East Cape heritage sites in state of disrepair

Andiswa Nzenze, left, Ryan Pillay and Jessica- Leigh Thornton at the launch of three books on the Eastern Cape’s heritage sites at the Athenaeum
Andiswa Nzenze, left, Ryan Pillay and Jessica- Leigh Thornton at the launch of three books on the Eastern Cape’s heritage sites at the Athenaeum
Image: Brian Witbooi

Heritage sites in the Eastern Cape are derelict, inaccessible and failing to preserve the province’s rich history.

This is the view of Nelson Mandela University student Lukhanyo Kepe.

He was part of a group who travelled around the province on an 18-month jaunt to visit hundreds of sites.

The trip was supported by the National Lotteries Commission and Nelson Mandela University’s faculty of arts.

Kepe, along with 12 researchers, unveiled photographs taken during their journey at the launch of three books at the Athenaeum last week.

Kepe described the trip as a heartbreaking experience as well as an eye-opener.

“You are well aware that we were looking at the cultural, political and natural heritage and history of the Eastern Cape,” he said.

“It was a very emotional and spiritual journey for me [because] of the content that was excavated.”

During the trip, Kepe said they even struggled to locate King Hintsa ka Khawuta’s grave near Willowvale.

“It is important for us to retell what really happened to our people for us to celebrate our true heritage as a country.”

Speaking on the book that covers Nelson Mandela Bay and surrounding areas, sociologist and co-author Ryan Pillay said older heritage sites often lacked information as to why they even existed.

“In the metro, the newer public art has visibility and more colours, but if we go deeper [further] in time, the tangible heritage is not well maintained. For me, a maintained heritage is that anybody, even a child or somebody who is 77 years old, can go up to a particular monument and just by reading the inscriptions they understand why this monument exists – then we [will] have maintained the heritage.

“For me, we might as well demolish all tangible heritage sites if we do not provide the relevant information.”

During the journey, the group found heritage sites that generated money were normally better kept than others.

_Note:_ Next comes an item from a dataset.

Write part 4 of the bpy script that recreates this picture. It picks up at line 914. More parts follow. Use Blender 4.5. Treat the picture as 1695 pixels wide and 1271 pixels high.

On the book that looks at the Karoo, Pillay said: “Some major heritage sites, like Saartjie Baartman’s grave, are hidden to people and often locked. They have palisade fencing barring entry.”

Baartman was a Gamtoos Valley-born inhabitant who died in 1815 in France, where she was paraded as a spectacle due to her large buttocks.

Another researcher, Anelisa Mvemve, said she noted that often sites were either under construction or incomplete.

“An inclusion of people from the areas which we studied would have been beneficial in preserving these sites as well as the intangible heritage.

“Once people are included, they take ownership of places,” Mvemve said.

Asked how the province could improve the preservation of its heritage, another author, Jessica-Leigh Thornton, said she would like to see more signage leading to the sites and information.

Eastern Cape sport, recreation, arts & culture department spokesperson Andile Nduna said some of the heritage sites were locked due to vandalism but the municipalities would have the keys.